Risk → Risk engine manages accounting for borrower position, allowing for a single position to borrow from multiple markets.
Lenders
Managers
Borrowers
Sentiment v2 will specialize in lending to complex portfolio types such as LP tokens of another DeFi protocol. The product is intended to have higher yields than money markets, since traders (borrowers) have greater flexibility with collateral types. Sentiment v2 differs from money markets or overcollateralized lending markets since borrowers can collateralize positions across different protocols and markets.
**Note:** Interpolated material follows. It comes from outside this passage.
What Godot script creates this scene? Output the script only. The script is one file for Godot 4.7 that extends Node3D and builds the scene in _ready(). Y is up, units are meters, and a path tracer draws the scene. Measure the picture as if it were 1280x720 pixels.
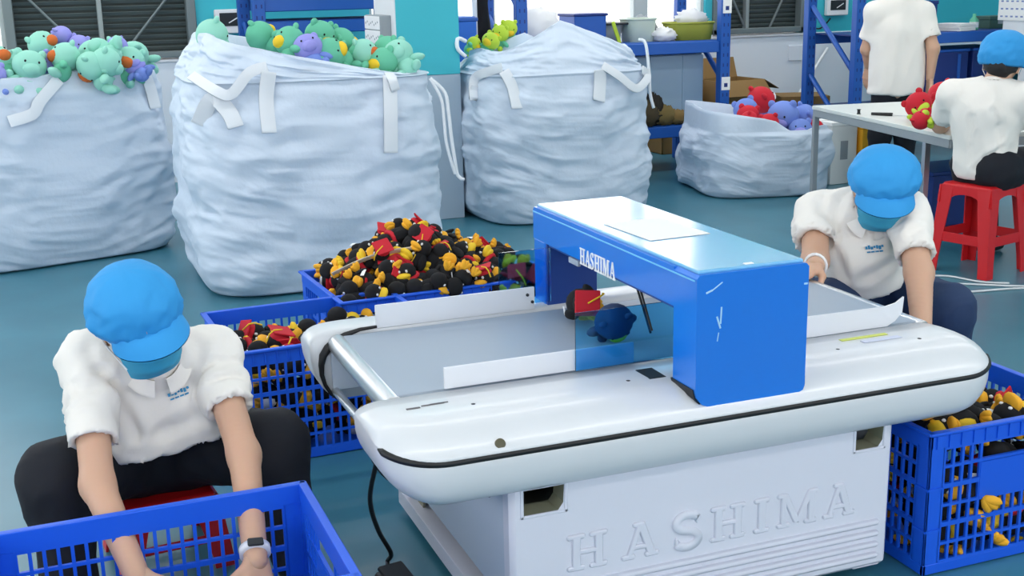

Liquidity pools are erc4626 contracts that are managed lending pools. Managers’ have explicit ability to manage risk parameters such as LTV and liquidation thresholds on a liquidity pool. Managers ability to manage risk on lending pools are constrained as to mitigate malfeasance on behalf of lenders.
How risk is managed
Risk management happens at 2 levels in Sentiment v2. Initially, it happens at the base layer liquidity pool, where managers manage collateral-specific risks. Secondly risk happens at the aggregation layer for Super Pools, where vault creators aggregate a specific asset and distribute liquidity among liquidity pools within the core protocol.
Borrowing in v2 will differ from existing money markets since the debt assets are maintained within borrowers’ “positions”. Positions are contracts that maintain a user’s portfolio of assets, debt, and collateral, allowing for mutation of the position over its life cycle.
Borrowing flow
Borrowers are able to interact with any liquidity pool that accepts their assets as collateral. Given the permissionless nature, proliferation of pools and fragmentation of liquidity is expected. To remediate these issues, borrowers’ debt will be dynamically routed to give the lowest cost and lowest risk capital to borrowers. In addition to this, a debt position can be distributed over many pools using collateral that is globally accepted by the pools, adding capital efficiency for both lenders and borrowers.